A New Subdivision at the Top of Division I?
Perhaps the most structurally significant topic on the episode is the possibility of a new subdivision forming at the top of Division I. This conversation has been building for years as the gap between resource-rich Power Four programs and the rest of FBS has widened dramatically. A formal new tier above FBS would have cascading implications for FCS: it could redefine what "Division I" means for at-large selection purposes, reshape the competitive landscape for FCS programs that schedule FBS opponents as resume-builders, and potentially alter the long-term viability of FBS-to-FCS scheduling partnerships that FCS programs depend on for revenue.
The Show and the Prior Episode
The March 24 episode runs 35 minutes and 54 seconds, with Herder going solo through the news-bits segment. It is one of two recent installments of FCS Football Talk, presented by HERO Sports and BetMGM. The previous episode, released March 18, ran 53 minutes and 11 seconds and featured KC Smurthwaite, a HERO Sports writer and college athletics consultant. That conversation covered future outlooks for conferences including the UAC and Summit League, future realignment dominoes, the college football landscape, and private equity in the FCS playoffs — a separate but interconnected thread of offseason uncertainty.

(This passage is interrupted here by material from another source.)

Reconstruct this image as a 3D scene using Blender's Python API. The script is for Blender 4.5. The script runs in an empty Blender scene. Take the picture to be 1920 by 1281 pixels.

The show's format shifts with the season. During the regular season, FCS Football Central Senior Editor Zach McKinnell joins Herder as co-host; in the offseason, Herder brings in guests from across the FCS for deeper conversations. The podcast is available on Apple Podcasts, Spotify, iHeart, and Spreaker, where full transcripts are available for both recent episodes.
The June 2026 legislative calendar is where most of these conversations converge — the championship date proposal, the at-large criteria language, and the targeting rule changes all run through that process. Between now and then, how aggressively the executive order gets enforced and whether legal challenges materialize will determine just how much the December calendar gets remapped.